8. Retaining top talent.

Michael has several employees who have spent over a decade at the dealership. “We don't pay off the gross. We pay a low base, and then we pay a flat per car. And then we pay spiffs, you know, if the customer takes the car that day, we'll pay them a spiff. If they finance it, pay them a spiff, if they buy a warranty, cause we want them to kind of set the table for that at the sales desk, not talk too much about it, but set the table for it,” he explains. If a salesperson sells 35 to 40 a month, they are likely making between $100,000 to $150,000 at the store. The combination of the way the store is run plus the income salespeople are taking home is a winning formula for the business. 

9. Managing floor plan expenses.

The store’s floor plan expense, the interest paid on borrowed money to finance inventory, was $67,000 last month. To bring costs down, Michael says the focus is on selling cars quickly, aiming for 50% of their inventory to move within 30 days. Currently, they're achieving a 42% success rate. A faster turnaround translates to less interest accumulating on the loan. “What we've also done is that we're just trying to pay cash for as many cars as we can…we're owning about probably about half of our inventory right now.

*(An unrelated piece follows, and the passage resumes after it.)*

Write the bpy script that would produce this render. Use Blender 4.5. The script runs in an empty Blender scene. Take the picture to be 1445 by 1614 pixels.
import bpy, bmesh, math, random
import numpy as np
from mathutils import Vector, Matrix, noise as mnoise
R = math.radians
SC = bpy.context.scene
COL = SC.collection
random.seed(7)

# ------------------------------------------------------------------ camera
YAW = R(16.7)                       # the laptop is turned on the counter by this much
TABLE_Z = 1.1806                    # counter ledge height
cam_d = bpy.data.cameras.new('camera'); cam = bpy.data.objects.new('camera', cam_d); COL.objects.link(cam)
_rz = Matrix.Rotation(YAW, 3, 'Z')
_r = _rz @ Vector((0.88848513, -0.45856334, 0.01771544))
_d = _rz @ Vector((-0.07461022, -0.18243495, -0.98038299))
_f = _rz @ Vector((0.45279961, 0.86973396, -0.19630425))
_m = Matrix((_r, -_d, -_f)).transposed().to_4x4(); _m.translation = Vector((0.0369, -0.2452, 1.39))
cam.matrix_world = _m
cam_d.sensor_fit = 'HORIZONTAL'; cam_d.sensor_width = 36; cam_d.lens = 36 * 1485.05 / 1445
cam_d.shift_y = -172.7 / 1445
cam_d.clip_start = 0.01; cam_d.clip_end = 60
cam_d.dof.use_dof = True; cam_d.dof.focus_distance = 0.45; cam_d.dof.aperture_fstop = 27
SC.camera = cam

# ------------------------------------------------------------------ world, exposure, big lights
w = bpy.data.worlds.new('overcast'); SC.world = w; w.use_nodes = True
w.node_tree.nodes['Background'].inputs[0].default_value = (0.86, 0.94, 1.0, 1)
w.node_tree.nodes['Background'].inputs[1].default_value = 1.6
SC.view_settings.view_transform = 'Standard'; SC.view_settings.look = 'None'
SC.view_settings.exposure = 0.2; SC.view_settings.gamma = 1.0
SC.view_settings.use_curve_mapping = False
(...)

So you need to sell it fast, for both reasons. When it’s cash, you need to sell it fast. When you're financing it, you need to sell fast.”

10. Unexpected twists venturing into the Florida market.

Michael’s expansion into Florida wasn’t all sunshine and palm trees. After finding a prime dealership location, he soon faced roadblocks like securing loans and building brand loyalty. Regulatory differences between Massachusetts and Florida added another layer of complexity. The turning point came in late 2022 and early 2023, a brutal time for the used vehicle market. Used car prices plummeted – gross profits shrank, car quality declined, and floor plan expenses skyrocketed. Under this pressure, Michael decided to sell the dealership’s real estate. In a stroke of luck, Michael’s first buyer backed out, sparking a bidding war that turned out to be pretty lucrative.